Player Decks – Deck builders are of course built upon the principle of possibly the ultimate expansion selling game, Magic The Gathering, but even for a self-contained deck builder or deck battler, player decks are a simple enough entity to include as an expansion. If players have a self-contained deck of some sort, expansions are easy and logical extensions.
Beware bloating
If you have a game that you enjoy and people are responding to well it can be tempting to keep expanding almost endlessly, this is a temptation that its worth keeping a close eye on. If the expansions and extensions add complexity, or just weight, to the game then it can lead to bloat. Bloat is essentially the sense that the game is both too much for a new player to keep up with but also that its flabby, that parts overhang or undermine other parts.

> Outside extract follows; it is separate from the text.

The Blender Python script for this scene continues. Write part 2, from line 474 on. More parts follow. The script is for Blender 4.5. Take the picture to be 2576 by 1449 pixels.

It’s rare that after a few solid expansions that new ones won’t do what previous parts of the game were doing perfectly well and can end up blurring what were originally satisfyingly well-defined lines. Keep expansions well defined with clear and definitive intent and when you’ve achieved what you wanted from them, stop.
Expansions should never be a necessity
Keep the door open for expansions, but be aware that you might never get to make them. They need to make financial sense, and that will be driven by player interest not your plans or wants, so make sure that your game is a complete and standalone experience whether or not you ever do a single expansion for it.
Consider where you might be able to put out small low-cost expansions for your game at the design level, if there are ways of trimming back elements or making them more self-contained as mechanics to allow for this, see what it looks like if you design for expansions. If you never make them ensure that’s fine, but if you do, you’ll thank yourself for your foresight.